Regulation of manpower by the company clearly falls within management prerogative.[18] Even as the law is solicitous of the welfare of employees, it must also protect the right of an employer to exercise what are clearly management prerogatives,[19] subject to the constitutional requirement for the protection of labor and the promotion of social justice which tilts the scales of justice, whenever there is doubt, in favor of the worker.[20] In the case at bar, we conclude that NSC acted within the parameters of a valid exercise of management prerogative.

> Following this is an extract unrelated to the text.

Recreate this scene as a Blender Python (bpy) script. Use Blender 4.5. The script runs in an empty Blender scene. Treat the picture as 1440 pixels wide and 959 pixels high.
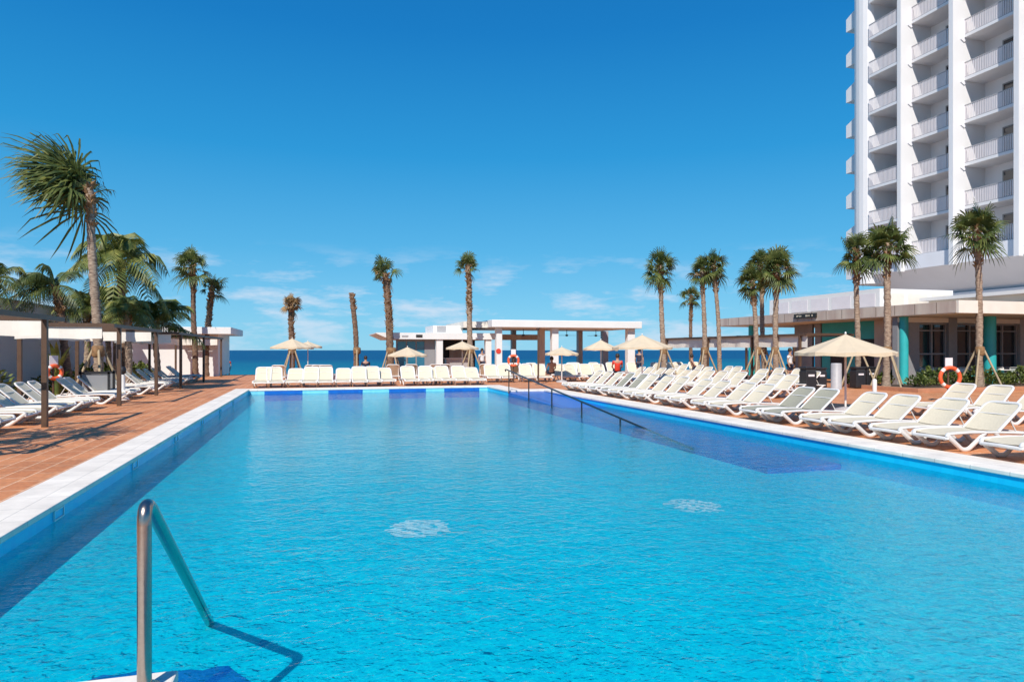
import bpy, math, random
from mathutils import Vector, Matrix, noise as mnoise
PI = math.pi
sc = bpy.context.scene
C = sc.collection

# ---------------------------------------------------------------- camera
# world frame: +Y runs along the pool towards the sea, +X across it to the right
F, CX, HZ, EYE, YAW = 960.0, 720.0, 492.0, 1.7, math.radians(16)
SY, CY = math.sin(YAW), math.cos(YAW)
cam = bpy.data.cameras.new('camera')
cam_o = bpy.data.objects.new('camera', cam); C.objects.link(cam_o)
cam.sensor_width = 36; cam.lens = 24.0
cam.shift_y = (HZ - 479.5) / 1440.0
cam.clip_start = 0.1; cam.clip_end = 20000
cam_o.location = (0, 0, EYE)
cam_o.rotation_euler = (PI / 2, 0, -YAW)
sc.camera = cam_o

# ---------------------------------------------------------------- light
SUN_EL = math.radians(44)
SX, SYY = -0.472, -0.882
world = bpy.data.worlds.new('World'); sc.world = world; world.use_nodes = True
wn = world.node_tree; N = wn.nodes; L = wn.links
for n in list(N): N.remove(n)
wo = N.new('ShaderNodeOutputWorld'); bg = N.new('ShaderNodeBackground')
sky = N.new('ShaderNodeTexSky'); sky.sky_type = 'NISHITA'; sky.sun_disc = False
sky.sun_elevation = SUN_EL; sky.sun_rotation = math.atan2(SX, SYY) % (2 * PI)
sky.air_density = 1.0; sky.dust_density = 0.15; sky.ozone_density = 3.0
tint = N.new('ShaderNodeMix'); tint.data_type = 'RGBA'; tint.blend_type = 'MULTIPLY'
tint.inputs['Factor'].default_value = 1.0
tint.inputs['B'].default_value = (0.50, 0.93, 1.12, 1)
L.new(sky.outputs['Color'], tint.inputs['A'])
tc = N.new('ShaderNodeTexCoord')
mp = N.new('ShaderNodeMapping'); mp.inputs['Scale'].default_value = (8, 8, 34)
mp.inputs['Location'].default_value = (1.3, 0.4, 0.2)
ns = N.new('ShaderNodeTexNoise'); ns.inputs['Scale'].default_value = 1.0
ns.inputs['Detail'].default_value = 7; ns.inputs['Roughness'].default_value = 0.62
L.new(tc.outputs['Generated'], mp.inputs['Vector']); L.new(mp.outputs['Vector'], ns.inputs['Vector'])
cr = N.new('ShaderNodeValToRGB'); cr.color_ramp.elements[0].position = 0.50; cr.color_ramp.elements[1].position = 0.66
L.new(ns.outputs['Fac'], cr.inputs['Fac'])
sep = N.new('ShaderNodeSeparateXYZ'); L.new(tc.outputs['Generated'], sep.inputs['Vector'])
band = N.new('ShaderNodeValToRGB'); e = band.color_ramp.elements
e[0].position = 0.0; e[0].color = (.5, .5, .5, 1); e[1].position = 0.15; e[1].color = (0, 0, 0, 1)
a = e.new(0.05); a.color = (.8, .8, .8, 1); a = e.new(0.10); a.color = (.6, .6, .6, 1)
L.new(sep.outputs['Z'], band.inputs['Fac'])
mul = N.new('ShaderNodeMath'); mul.operation = 'MULTIPLY'
L.new(cr.outputs['Color'], mul.inputs[0]); L.new(band.outputs['Color'], mul.inputs[1])
mul2 = N.new('ShaderNodeMath'); mul2.operation = 'MULTIPLY'; mul2.inputs[1].default_value = 0.95
L.new(mul.outputs[0], mul2.inputs[0])
cm = N.new('ShaderNodeMix'); cm.data_type = 'RGBA'
cm.inputs['B'].default_value = (5.4, 6.2, 7.3, 1)
grad = N.new('ShaderNodeValToRGB'); ge = grad.color_ramp.elements
def lin(r, g_, b_): return tuple((c / 255) ** 2.2 * 8.7 for c in (r, g_, b_)) + (1,)
ge[0].position = 0.0; ge[0].color = lin(132, 194, 228); ge[1].position = .62; ge[1].color = lin(0, 96, 168)
for p_, c_ in ((.06, (112, 184, 224)), (.14, (78, 167, 217)), (.27, (34, 143, 206)), (.42, (4, 117, 189))):
    q_ = ge.new(p_); q_.color = lin(*c_)
L.new(sep.outputs['Z'], grad.inputs['Fac'])
smix = N.new('ShaderNodeMix'); smix.data_type = 'RGBA'; smix.inputs['Factor'].default_value = .85
L.new(tint.outputs['Result'], smix.inputs['A']); L.new(grad.outputs['Color'], smix.inputs['B'])
L.new(mul2.outputs[0], cm.inputs['Factor']); L.new(smix.outputs['Result'], cm.inputs['A'])
L.new(cm.outputs['Result'], bg.inputs['Color'])
bg.inputs['Strength'].default_value = 0.10
L.new(bg.outputs['Background'], wo.inputs['Surface'])

sun = bpy.data.lights.new('sun', 'SUN'); sun.energy = 4.2; sun.angle = math.radians(0.53); sun.color = (1.0, 0.93, 0.84)
sun_o = bpy.data.objects.new('sun', sun); C.objects.link(sun_o)
h_ = math.hypot(SX, SYY)
to_sun = Vector((SX / h_ * math.cos(SUN_EL), SYY / h_ * math.cos(SUN_EL), math.sin(SUN_EL)))
sun_o.rotation_euler = to_sun.to_track_quat('Z', 'Y').to_euler()
sun_o.location = to_sun * 60
sc.view_settings.view_transform = 'Standard'; sc.view_settings.look = 'None'
sc.view_settings.gamma = 1; sc.view_settings.exposure = 0.34
sc.view_settings.use_curve_mapping = False
sc.cycles.max_bounces = 8; sc.cycles.transparent_max_bounces = 12
sc.cycles.diffuse_bounces = 4; sc.cycles.glossy_bounces = 3
sc.cycles.caustics_reflective = False; sc.cycles.caustics_refractive = False
sc.cycles.use_denoising = True

# ---------------------------------------------------------------- helpers: photo measurements -> ground positions
def at(px, py, z=0.0):
    """ground-plane point (height z) seen at photo pixel px,py -> world x,y"""
    Y = F * (EYE - z) / (py - HZ); X = (px - CX) / F * Y
    return (X * CY + Y * SY, -X * SY + Y * CY)
def atd(px, Y):
    X = (px - CX) / F * Y
    return (X * CY + Y * SY, -X * SY + Y * CY)
def uy(px, x):
    """y where the vertical plane at world x meets photo column px"""
    t = (px - CX) / F
    return (x * CY - t * SY * x) / (SY + t * CY)
def vx(px, y):
    """x where the vertical plane at world y meets photo column px"""
    t = (px - CX) / F
    return y * (SY + t * CY) / (CY - t * SY)
def depth(x, y): return x * SY + y * CY
def hz(py, x, y): return EYE + (HZ - py) / F * depth(x, y)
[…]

WHEREFORE, the instant petition is DISMISSED. The decision and resolution of the National Labor Relations Commission dated November 23, 1994 and March 23, 1995, respectively, are AFFIRMED.

Regalado, (Chairman), Puno, and Mendoza, concur.
Torres, Jr., J.,
on leave.

[1] Rollo, pp. 49-52.

[2] NLRC Case No. M-000970-92.

[3] Emphasis supplied. Rollo, pp. 58-59.

[4] Rollo, p. 47.

[5] Ibid.

[6] Guinnux Interiors, Inc., et al. v. NLRC, G.R. No. 115569, May 27, 1997; J. & D.O. Aguilar Corporation v. NLRC, G.R. No. 116352, March 13, 1997.

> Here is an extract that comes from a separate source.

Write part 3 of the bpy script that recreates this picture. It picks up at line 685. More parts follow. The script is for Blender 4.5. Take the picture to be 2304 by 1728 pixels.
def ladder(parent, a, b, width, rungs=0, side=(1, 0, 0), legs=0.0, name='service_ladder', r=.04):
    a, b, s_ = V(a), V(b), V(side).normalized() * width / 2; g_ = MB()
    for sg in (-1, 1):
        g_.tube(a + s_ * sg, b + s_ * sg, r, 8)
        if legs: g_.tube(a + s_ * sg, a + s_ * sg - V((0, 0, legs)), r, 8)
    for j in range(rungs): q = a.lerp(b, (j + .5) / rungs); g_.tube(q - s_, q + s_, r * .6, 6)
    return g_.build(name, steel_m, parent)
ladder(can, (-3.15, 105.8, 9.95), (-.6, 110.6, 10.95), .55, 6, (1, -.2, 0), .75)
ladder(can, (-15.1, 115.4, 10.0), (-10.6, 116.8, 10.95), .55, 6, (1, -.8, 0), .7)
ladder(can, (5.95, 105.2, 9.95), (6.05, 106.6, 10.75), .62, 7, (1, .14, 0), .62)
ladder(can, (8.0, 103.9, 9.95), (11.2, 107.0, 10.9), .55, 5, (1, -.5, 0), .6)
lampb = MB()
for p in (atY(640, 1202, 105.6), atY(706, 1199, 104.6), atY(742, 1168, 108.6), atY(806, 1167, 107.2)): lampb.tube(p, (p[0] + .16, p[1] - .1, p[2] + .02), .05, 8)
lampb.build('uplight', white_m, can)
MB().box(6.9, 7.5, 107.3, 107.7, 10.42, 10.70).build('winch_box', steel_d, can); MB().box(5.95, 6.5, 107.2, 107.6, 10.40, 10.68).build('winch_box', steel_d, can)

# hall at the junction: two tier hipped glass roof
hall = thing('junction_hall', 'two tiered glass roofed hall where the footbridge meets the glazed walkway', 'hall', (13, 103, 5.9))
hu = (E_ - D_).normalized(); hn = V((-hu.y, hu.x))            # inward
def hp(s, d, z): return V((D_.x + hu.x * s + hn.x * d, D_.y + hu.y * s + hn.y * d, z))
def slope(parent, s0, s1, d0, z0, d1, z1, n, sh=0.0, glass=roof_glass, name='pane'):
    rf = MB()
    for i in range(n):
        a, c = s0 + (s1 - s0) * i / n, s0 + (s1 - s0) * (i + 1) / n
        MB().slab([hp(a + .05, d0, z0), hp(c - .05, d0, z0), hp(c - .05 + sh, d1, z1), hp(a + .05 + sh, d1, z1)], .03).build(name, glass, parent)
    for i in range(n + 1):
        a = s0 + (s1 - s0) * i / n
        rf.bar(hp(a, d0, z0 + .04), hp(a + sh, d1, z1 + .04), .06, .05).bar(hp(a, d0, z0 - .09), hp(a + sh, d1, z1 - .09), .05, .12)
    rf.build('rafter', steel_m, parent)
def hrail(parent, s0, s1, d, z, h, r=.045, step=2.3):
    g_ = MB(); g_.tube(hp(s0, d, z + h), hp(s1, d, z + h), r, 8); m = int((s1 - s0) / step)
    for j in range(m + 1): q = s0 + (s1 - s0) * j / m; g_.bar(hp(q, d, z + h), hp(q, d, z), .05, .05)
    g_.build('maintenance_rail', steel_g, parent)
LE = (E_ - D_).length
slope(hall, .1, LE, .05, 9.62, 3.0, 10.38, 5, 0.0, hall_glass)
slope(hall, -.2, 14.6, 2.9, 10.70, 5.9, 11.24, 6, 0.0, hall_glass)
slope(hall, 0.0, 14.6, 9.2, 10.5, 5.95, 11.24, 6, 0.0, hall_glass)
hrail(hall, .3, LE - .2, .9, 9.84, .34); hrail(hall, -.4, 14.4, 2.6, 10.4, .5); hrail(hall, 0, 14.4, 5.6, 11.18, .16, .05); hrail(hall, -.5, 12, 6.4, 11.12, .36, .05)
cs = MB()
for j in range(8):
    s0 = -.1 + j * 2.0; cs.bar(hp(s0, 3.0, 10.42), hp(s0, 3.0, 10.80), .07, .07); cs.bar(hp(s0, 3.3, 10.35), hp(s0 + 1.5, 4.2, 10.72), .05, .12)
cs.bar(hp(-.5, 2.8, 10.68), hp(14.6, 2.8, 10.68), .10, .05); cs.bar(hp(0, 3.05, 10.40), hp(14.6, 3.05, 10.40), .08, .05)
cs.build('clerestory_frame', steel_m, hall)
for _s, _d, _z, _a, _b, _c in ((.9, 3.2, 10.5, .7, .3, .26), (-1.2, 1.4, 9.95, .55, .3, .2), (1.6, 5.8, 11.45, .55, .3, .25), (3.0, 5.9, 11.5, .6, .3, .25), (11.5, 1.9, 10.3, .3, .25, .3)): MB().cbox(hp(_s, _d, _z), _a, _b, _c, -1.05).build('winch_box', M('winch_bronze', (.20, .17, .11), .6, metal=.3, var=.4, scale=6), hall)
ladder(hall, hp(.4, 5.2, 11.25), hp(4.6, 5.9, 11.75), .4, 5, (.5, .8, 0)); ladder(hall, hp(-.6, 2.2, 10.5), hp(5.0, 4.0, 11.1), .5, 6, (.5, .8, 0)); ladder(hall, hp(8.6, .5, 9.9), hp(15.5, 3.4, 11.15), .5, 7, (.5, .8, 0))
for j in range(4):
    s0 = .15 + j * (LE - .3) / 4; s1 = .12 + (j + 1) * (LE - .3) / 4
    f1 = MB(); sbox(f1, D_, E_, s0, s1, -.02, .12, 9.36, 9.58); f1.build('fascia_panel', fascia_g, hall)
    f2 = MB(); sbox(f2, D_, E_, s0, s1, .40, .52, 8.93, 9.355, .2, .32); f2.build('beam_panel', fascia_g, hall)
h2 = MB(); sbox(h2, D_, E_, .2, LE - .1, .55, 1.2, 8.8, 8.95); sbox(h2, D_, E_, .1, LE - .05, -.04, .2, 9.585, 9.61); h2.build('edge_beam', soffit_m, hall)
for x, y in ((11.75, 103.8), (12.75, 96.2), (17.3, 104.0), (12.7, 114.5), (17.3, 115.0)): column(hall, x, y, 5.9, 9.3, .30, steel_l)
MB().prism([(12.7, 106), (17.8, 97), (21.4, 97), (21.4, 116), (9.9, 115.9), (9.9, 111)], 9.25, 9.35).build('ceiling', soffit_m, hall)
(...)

[7] 234 SCRA 678 (August 2, 1994).

[8] Ibid. at 686.

[9] Rollo, p. 304.

[10] Rollo, pp. 305-306.

[11] cited in Pantranco North Express, Inc. v. NLRC, 239 SCRA 272 (December 16, 1994).

[12] Ibid.

[13] There is an eight-month interval between Palomares’ third and fourth contracts; Mutia had a four-month interval between his second and third contracts.

[14] Cartagenas v. Romago Electric Company, Inc., 177 SCRA 637 (1989), cited in Rada v. NLRC, supra.

[15] Ibid.

[16] Rada v. NLRC, 205 SCRA 69 (January 9, 1992); Sandoval Shipyards Inc. v. NLRC, 136 SCRA 674 (May 31, 1985).

[17] Mercado Sr. v. NLRC, 201 SCRA 332 (1991) cited in ALU-TUCP v. NLRC, supra.

[18] San Miguel Corporation v. Ubaldo, 218 SCRA 293 (1993).

[19] Union Carbide Labor Union v. NLRC, 215 SCRA 554 (1992).

[20] Employees Association of the Philippine American Life Insurance Company v. NLRC, 199 SCRA 628 (1991).